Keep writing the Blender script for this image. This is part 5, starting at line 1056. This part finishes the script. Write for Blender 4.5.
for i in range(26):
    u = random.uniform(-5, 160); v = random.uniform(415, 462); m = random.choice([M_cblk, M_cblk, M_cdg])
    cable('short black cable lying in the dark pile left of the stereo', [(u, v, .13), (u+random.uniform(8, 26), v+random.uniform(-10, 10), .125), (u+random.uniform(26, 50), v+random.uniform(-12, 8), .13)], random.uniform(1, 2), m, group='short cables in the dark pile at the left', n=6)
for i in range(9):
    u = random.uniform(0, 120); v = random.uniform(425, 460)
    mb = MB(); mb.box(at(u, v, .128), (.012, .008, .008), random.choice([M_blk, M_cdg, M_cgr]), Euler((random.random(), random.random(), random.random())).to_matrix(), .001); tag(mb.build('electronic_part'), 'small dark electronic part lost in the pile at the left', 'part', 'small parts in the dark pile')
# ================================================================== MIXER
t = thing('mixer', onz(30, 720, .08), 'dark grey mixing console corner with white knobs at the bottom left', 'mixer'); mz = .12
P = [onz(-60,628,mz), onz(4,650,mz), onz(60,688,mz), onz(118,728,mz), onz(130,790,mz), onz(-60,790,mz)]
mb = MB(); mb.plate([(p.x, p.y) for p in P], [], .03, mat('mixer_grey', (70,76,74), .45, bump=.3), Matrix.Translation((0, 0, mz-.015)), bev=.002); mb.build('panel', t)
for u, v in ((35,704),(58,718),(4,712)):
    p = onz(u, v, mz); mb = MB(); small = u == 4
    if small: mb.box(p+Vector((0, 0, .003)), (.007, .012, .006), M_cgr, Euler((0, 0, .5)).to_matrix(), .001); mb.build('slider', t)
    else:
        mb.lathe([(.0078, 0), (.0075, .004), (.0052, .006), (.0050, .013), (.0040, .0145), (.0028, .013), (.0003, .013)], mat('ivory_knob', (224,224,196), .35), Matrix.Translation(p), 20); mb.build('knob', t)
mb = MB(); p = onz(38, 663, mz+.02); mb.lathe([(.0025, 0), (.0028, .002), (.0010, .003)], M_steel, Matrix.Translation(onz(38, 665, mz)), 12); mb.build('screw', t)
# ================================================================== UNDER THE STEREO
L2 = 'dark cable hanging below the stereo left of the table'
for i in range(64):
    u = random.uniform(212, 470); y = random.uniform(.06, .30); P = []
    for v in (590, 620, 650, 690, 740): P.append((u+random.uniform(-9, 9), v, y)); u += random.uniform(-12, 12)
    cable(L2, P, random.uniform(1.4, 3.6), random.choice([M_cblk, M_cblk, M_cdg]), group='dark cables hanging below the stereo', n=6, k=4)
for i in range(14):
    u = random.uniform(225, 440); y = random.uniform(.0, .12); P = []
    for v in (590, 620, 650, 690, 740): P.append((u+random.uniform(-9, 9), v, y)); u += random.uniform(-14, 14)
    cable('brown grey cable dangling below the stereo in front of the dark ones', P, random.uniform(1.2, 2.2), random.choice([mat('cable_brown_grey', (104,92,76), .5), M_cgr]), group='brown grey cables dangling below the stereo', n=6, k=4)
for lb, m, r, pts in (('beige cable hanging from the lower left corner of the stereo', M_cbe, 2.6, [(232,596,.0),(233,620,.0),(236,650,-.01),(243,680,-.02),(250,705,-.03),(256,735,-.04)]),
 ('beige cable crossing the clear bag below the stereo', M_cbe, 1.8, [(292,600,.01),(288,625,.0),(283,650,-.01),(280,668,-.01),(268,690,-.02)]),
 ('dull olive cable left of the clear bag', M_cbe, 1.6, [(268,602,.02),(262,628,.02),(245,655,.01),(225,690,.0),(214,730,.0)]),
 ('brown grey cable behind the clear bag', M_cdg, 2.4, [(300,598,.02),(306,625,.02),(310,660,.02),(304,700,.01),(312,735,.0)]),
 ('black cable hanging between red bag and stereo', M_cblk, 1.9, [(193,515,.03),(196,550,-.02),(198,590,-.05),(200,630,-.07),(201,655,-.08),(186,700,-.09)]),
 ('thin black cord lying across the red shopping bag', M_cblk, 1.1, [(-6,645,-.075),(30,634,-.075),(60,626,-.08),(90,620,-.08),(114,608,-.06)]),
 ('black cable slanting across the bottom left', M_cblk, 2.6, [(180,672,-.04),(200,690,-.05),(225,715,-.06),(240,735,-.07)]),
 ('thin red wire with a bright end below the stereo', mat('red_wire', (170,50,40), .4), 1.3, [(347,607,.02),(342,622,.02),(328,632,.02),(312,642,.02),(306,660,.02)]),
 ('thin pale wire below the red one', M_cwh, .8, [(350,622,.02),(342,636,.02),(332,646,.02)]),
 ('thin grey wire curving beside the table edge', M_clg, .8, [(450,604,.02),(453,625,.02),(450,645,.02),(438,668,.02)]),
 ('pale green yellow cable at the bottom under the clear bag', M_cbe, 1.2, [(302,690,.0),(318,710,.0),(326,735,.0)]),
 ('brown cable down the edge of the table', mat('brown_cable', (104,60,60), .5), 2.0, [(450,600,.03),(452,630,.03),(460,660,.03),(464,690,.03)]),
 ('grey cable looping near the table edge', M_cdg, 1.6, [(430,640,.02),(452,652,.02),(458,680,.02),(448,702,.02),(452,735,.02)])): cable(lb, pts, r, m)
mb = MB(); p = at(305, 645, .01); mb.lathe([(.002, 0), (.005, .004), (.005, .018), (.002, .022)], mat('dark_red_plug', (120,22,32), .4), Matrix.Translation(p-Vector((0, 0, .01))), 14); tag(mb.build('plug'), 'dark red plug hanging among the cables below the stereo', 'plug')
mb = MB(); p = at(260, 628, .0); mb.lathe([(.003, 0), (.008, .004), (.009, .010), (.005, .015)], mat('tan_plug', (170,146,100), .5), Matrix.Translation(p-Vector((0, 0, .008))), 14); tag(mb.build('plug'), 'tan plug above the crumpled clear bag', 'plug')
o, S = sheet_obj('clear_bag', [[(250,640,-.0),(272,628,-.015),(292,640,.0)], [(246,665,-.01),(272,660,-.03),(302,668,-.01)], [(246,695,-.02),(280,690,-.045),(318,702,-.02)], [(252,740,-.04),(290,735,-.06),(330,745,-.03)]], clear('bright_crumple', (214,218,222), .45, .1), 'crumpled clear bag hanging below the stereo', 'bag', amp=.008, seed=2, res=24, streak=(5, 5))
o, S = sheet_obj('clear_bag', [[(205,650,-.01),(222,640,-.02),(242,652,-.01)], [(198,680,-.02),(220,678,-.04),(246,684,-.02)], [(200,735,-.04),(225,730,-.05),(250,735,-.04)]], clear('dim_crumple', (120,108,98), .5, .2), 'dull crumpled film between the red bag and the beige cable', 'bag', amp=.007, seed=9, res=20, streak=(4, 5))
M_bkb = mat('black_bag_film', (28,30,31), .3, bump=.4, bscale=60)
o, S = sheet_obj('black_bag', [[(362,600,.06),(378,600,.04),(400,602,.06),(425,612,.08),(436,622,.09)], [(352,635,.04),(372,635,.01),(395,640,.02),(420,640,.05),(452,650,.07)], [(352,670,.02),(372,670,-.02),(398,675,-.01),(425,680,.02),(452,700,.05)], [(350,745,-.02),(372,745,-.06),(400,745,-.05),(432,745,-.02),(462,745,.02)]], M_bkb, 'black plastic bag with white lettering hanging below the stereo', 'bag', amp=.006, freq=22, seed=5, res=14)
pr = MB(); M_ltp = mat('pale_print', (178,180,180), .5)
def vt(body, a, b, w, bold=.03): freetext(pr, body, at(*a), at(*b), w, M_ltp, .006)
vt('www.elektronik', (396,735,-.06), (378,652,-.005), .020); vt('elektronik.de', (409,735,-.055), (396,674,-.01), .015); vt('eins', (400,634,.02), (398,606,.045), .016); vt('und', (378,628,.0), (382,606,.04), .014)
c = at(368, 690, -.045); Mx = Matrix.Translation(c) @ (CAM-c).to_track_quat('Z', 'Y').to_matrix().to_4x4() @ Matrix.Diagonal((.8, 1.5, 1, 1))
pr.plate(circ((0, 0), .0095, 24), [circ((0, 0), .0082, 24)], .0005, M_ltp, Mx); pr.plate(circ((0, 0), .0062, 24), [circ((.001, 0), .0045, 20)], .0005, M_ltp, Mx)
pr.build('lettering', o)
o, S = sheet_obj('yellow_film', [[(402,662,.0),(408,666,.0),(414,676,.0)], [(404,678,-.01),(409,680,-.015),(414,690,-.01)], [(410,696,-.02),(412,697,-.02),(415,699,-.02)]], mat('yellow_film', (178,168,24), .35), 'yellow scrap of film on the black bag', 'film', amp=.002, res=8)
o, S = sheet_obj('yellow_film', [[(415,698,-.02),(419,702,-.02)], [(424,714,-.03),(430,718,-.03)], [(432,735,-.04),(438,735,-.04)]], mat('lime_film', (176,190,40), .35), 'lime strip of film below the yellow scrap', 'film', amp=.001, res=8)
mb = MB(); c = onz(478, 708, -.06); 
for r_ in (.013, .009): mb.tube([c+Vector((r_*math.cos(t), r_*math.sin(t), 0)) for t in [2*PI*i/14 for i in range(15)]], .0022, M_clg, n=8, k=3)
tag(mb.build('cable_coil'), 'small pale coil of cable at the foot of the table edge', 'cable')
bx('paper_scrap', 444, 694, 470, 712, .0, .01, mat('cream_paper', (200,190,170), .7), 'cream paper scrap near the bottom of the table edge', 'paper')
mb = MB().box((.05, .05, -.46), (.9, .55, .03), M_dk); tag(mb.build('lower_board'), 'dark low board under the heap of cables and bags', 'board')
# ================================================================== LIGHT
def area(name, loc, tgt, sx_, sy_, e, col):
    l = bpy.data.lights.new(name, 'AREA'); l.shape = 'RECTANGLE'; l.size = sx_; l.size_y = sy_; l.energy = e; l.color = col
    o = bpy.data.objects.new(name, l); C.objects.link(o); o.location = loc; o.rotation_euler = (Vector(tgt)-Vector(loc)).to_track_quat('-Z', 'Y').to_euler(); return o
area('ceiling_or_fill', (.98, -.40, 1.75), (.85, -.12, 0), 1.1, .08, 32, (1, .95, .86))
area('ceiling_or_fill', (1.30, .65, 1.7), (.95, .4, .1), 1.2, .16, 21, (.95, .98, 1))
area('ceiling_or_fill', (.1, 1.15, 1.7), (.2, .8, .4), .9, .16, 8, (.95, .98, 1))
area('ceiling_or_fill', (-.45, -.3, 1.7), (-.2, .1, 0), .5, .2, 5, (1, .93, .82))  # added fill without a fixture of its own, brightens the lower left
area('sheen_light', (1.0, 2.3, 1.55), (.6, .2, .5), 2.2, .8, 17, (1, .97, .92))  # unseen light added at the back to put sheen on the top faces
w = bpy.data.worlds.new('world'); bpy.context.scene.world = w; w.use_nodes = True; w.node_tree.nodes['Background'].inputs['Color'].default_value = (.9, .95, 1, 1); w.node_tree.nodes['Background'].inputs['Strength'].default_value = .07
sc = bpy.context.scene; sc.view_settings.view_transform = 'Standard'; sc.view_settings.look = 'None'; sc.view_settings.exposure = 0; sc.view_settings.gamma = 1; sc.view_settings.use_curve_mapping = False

○ ○ ○ ○ ○ ○ ○

What needs to be done: Pick out, from the lines above, every one that contains the string "part".

Output for this task:
Keep writing the Blender script for this image. This is part 5, starting at line 1056. This part finishes the script. Write for Blender 4.5.
    mb = MB(); mb.box(at(u, v, .128), (.012, .008, .008), random.choice([M_blk, M_cdg, M_cgr]), Euler((random.random(), random.random(), random.random())).to_matrix(), .001); tag(mb.build('electronic_part'), 'small dark electronic part lost in the pile at the left', 'part', 'small parts in the dark pile')